Customers expect more from the companies they do business with than ever before, making seamless service across all channels—including, increasingly, self-service channels—a priority across industries. When customers prefer to address their needs themselves, they want consistent, personalized self-service capabilities that make it easier for them to get the answers and resolution they expect.
A report by Aberdeen Research found that while self-service channels rank at the top of the list for planned channel adoption, simply offering self-service isn’t enough. Fully 92% of contact centers are offering some form of self-service, whether it is accessible through phone, the company website, virtual agents or mobile.
“As such, simply providing customers the option to use self-service isn’t enough for firms to create happy clients,” Omer Minkara, vice president and principal analyst at Aberdeen, wrote in the report. “They must transform and adapt these activities to the needs of their clientele.”
The report was based on a survey of more than 300 contact centers around the world. Among Aberdeen’s findings are that the complexity and pace of change in customer expectations is forcing a move from traditional self-service to smart self-service.
Smart self-service:
- Combines traditional self-service vehicles with analytics and AI to enable contact centers to continuously fine-tune activities for better resolution and customer experiences.
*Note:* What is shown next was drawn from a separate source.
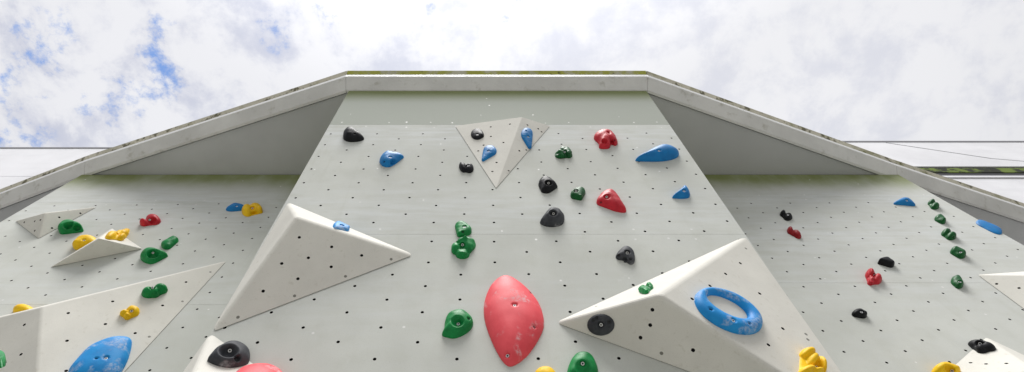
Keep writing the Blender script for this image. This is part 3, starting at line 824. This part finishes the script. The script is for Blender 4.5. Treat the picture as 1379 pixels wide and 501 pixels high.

- Changes self-service from a cost-containment exercise to a value-add that supports the growth of the business.
- Enables contact centers to accelerate their digital transformation and generating greater ROI while improving CX.
According to the report, firms with smart self-service enjoy superior CX, drive operational efficiency, reduce costs and grow revenue. They enjoy a 2.2X greater decrease in customer effort, realize a 39% greater year-over-year increase in customer satisfaction, and benefit from a 9.3% year-over-year growth in annual revenue (compared to 4.3% for contact centers that do not use smart self-service).
In the report, Aberdeen also details the building blocks needed to transform self-service experiences. Transforming from traditional to smart self-service requires the ability to:
- Analyze assisted service conversations to reveal common issues that can be solved using self-service.
- Use analytics to reveal issues where self-service isn’t meeting customer expectations.
- Leverage machine learning and AI to monitor and adjust self-service activities as needed.